**Task requirements:**
Return all the data below as it stands, minus the pictures.

**Recorded data:**
*-*-*
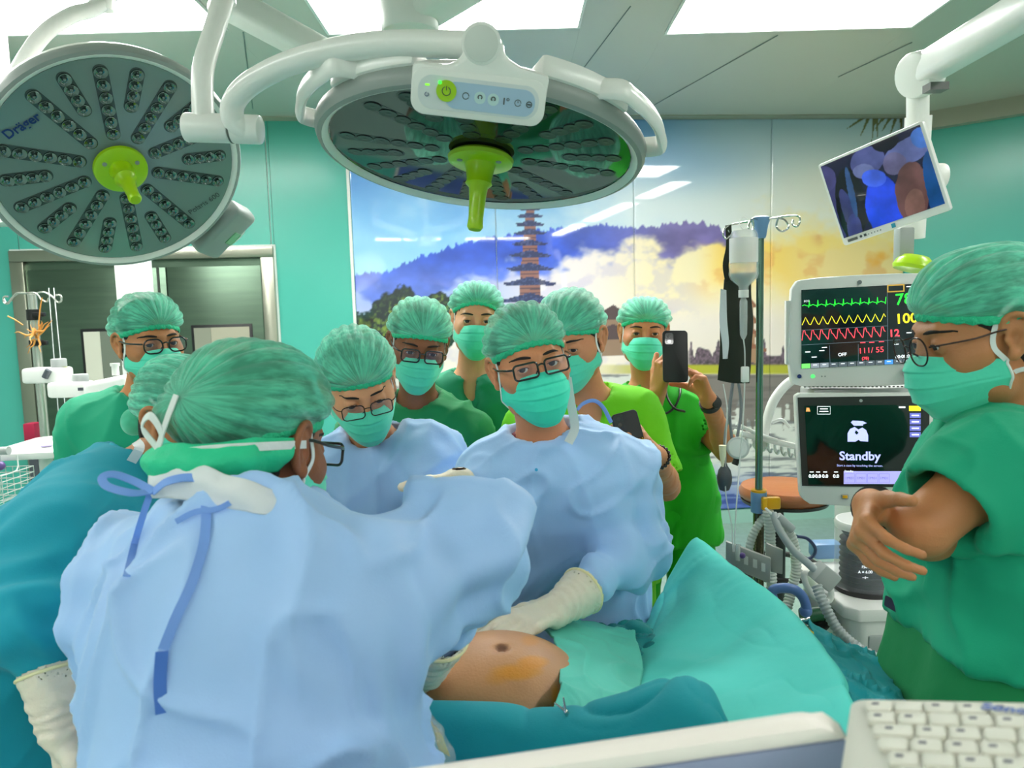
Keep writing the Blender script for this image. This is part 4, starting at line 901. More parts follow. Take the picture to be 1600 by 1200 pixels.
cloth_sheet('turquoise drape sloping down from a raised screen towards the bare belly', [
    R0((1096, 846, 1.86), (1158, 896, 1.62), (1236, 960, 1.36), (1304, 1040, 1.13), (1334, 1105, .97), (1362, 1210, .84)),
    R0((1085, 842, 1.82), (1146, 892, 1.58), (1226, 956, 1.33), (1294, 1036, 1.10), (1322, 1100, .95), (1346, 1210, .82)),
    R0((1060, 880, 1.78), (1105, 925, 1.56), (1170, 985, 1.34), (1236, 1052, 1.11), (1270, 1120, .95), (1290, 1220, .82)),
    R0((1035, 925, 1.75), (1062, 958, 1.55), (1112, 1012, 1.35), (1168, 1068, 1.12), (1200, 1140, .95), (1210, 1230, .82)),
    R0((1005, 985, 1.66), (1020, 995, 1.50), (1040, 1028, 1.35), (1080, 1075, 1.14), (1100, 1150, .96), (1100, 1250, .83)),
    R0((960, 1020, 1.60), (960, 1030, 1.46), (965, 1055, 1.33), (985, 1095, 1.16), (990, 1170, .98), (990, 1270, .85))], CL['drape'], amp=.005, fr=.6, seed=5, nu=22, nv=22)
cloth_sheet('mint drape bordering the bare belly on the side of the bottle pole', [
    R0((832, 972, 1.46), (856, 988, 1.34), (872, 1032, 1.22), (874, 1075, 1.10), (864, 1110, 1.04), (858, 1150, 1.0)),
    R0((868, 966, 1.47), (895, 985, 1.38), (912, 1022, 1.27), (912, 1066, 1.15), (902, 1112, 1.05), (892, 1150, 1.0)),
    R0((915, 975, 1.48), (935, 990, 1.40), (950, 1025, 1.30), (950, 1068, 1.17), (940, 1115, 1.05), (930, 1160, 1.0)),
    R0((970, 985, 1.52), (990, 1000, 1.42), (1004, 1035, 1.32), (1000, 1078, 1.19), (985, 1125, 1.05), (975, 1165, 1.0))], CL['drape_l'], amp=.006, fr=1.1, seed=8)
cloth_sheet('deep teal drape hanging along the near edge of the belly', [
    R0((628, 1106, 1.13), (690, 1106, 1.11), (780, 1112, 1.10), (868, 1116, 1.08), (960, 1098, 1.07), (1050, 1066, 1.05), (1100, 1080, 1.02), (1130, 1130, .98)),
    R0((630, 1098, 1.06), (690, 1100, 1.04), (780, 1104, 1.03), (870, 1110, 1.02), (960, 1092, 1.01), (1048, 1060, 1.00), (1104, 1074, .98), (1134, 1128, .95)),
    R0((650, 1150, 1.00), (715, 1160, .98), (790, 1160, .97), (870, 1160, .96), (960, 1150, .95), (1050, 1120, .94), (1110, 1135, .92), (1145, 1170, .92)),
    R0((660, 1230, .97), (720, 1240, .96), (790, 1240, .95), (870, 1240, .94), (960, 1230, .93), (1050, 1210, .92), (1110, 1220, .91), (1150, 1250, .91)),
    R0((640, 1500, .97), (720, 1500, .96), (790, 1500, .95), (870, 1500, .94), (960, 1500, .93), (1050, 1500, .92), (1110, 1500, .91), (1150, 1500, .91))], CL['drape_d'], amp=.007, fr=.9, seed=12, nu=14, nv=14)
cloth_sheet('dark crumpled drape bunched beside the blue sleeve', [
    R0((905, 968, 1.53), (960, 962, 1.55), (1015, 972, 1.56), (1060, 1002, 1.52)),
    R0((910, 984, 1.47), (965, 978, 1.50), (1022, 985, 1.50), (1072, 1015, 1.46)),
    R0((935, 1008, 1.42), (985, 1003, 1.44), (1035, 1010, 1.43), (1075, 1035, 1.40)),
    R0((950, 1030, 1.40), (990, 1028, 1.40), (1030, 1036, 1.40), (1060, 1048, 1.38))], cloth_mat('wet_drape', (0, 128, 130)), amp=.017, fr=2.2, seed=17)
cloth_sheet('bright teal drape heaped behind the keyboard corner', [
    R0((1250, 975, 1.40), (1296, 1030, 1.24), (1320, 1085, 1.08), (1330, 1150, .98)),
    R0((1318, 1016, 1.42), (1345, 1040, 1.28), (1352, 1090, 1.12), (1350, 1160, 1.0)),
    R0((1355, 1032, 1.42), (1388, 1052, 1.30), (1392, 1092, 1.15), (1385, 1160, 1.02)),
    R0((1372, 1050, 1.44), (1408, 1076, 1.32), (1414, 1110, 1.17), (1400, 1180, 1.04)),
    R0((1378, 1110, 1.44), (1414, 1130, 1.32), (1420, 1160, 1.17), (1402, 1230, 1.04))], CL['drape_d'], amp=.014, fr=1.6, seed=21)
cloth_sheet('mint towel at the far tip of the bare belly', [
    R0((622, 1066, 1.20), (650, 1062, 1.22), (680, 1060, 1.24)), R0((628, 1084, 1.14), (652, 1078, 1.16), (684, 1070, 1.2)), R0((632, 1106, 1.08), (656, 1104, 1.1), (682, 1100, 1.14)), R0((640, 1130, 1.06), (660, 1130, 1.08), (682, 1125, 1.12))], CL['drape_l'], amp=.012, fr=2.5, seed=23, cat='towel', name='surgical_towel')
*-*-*
**Response to this exercise:**
Keep writing the Blender script for this image. This is part 4, starting at line 901. More parts follow. Take the picture to be 1600 by 1200 pixels.
cloth_sheet('turquoise drape sloping down from a raised screen towards the bare belly', [
    R0((1096, 846, 1.86), (1158, 896, 1.62), (1236, 960, 1.36), (1304, 1040, 1.13), (1334, 1105, .97), (1362, 1210, .84)),
    R0((1085, 842, 1.82), (1146, 892, 1.58), (1226, 956, 1.33), (1294, 1036, 1.10), (1322, 1100, .95), (1346, 1210, .82)),
    R0((1060, 880, 1.78), (1105, 925, 1.56), (1170, 985, 1.34), (1236, 1052, 1.11), (1270, 1120, .95), (1290, 1220, .82)),
    R0((1035, 925, 1.75), (1062, 958, 1.55), (1112, 1012, 1.35), (1168, 1068, 1.12), (1200, 1140, .95), (1210, 1230, .82)),
    R0((1005, 985, 1.66), (1020, 995, 1.50), (1040, 1028, 1.35), (1080, 1075, 1.14), (1100, 1150, .96), (1100, 1250, .83)),
    R0((960, 1020, 1.60), (960, 1030, 1.46), (965, 1055, 1.33), (985, 1095, 1.16), (990, 1170, .98), (990, 1270, .85))], CL['drape'], amp=.005, fr=.6, seed=5, nu=22, nv=22)
cloth_sheet('mint drape bordering the bare belly on the side of the bottle pole', [
    R0((832, 972, 1.46), (856, 988, 1.34), (872, 1032, 1.22), (874, 1075, 1.10), (864, 1110, 1.04), (858, 1150, 1.0)),
    R0((868, 966, 1.47), (895, 985, 1.38), (912, 1022, 1.27), (912, 1066, 1.15), (902, 1112, 1.05), (892, 1150, 1.0)),
    R0((915, 975, 1.48), (935, 990, 1.40), (950, 1025, 1.30), (950, 1068, 1.17), (940, 1115, 1.05), (930, 1160, 1.0)),
    R0((970, 985, 1.52), (990, 1000, 1.42), (1004, 1035, 1.32), (1000, 1078, 1.19), (985, 1125, 1.05), (975, 1165, 1.0))], CL['drape_l'], amp=.006, fr=1.1, seed=8)
cloth_sheet('deep teal drape hanging along the near edge of the belly', [
    R0((628, 1106, 1.13), (690, 1106, 1.11), (780, 1112, 1.10), (868, 1116, 1.08), (960, 1098, 1.07), (1050, 1066, 1.05), (1100, 1080, 1.02), (1130, 1130, .98)),
    R0((630, 1098, 1.06), (690, 1100, 1.04), (780, 1104, 1.03), (870, 1110, 1.02), (960, 1092, 1.01), (1048, 1060, 1.00), (1104, 1074, .98), (1134, 1128, .95)),
    R0((650, 1150, 1.00), (715, 1160, .98), (790, 1160, .97), (870, 1160, .96), (960, 1150, .95), (1050, 1120, .94), (1110, 1135, .92), (1145, 1170, .92)),
    R0((660, 1230, .97), (720, 1240, .96), (790, 1240, .95), (870, 1240, .94), (960, 1230, .93), (1050, 1210, .92), (1110, 1220, .91), (1150, 1250, .91)),
    R0((640, 1500, .97), (720, 1500, .96), (790, 1500, .95), (870, 1500, .94), (960, 1500, .93), (1050, 1500, .92), (1110, 1500, .91), (1150, 1500, .91))], CL['drape_d'], amp=.007, fr=.9, seed=12, nu=14, nv=14)
cloth_sheet('dark crumpled drape bunched beside the blue sleeve', [
    R0((905, 968, 1.53), (960, 962, 1.55), (1015, 972, 1.56), (1060, 1002, 1.52)),
    R0((910, 984, 1.47), (965, 978, 1.50), (1022, 985, 1.50), (1072, 1015, 1.46)),
    R0((935, 1008, 1.42), (985, 1003, 1.44), (1035, 1010, 1.43), (1075, 1035, 1.40)),
    R0((950, 1030, 1.40), (990, 1028, 1.40), (1030, 1036, 1.40), (1060, 1048, 1.38))], cloth_mat('wet_drape', (0, 128, 130)), amp=.017, fr=2.2, seed=17)
cloth_sheet('bright teal drape heaped behind the keyboard corner', [
    R0((1250, 975, 1.40), (1296, 1030, 1.24), (1320, 1085, 1.08), (1330, 1150, .98)),
    R0((1318, 1016, 1.42), (1345, 1040, 1.28), (1352, 1090, 1.12), (1350, 1160, 1.0)),
    R0((1355, 1032, 1.42), (1388, 1052, 1.30), (1392, 1092, 1.15), (1385, 1160, 1.02)),
    R0((1372, 1050, 1.44), (1408, 1076, 1.32), (1414, 1110, 1.17), (1400, 1180, 1.04)),
    R0((1378, 1110, 1.44), (1414, 1130, 1.32), (1420, 1160, 1.17), (1402, 1230, 1.04))], CL['drape_d'], amp=.014, fr=1.6, seed=21)
cloth_sheet('mint towel at the far tip of the bare belly', [
    R0((622, 1066, 1.20), (650, 1062, 1.22), (680, 1060, 1.24)), R0((628, 1084, 1.14), (652, 1078, 1.16), (684, 1070, 1.2)), R0((632, 1106, 1.08), (656, 1104, 1.1), (682, 1100, 1.14)), R0((640, 1130, 1.06), (660, 1130, 1.08), (682, 1125, 1.12))], CL['drape_l'], amp=.012, fr=2.5, seed=23, cat='towel', name='surgical_towel')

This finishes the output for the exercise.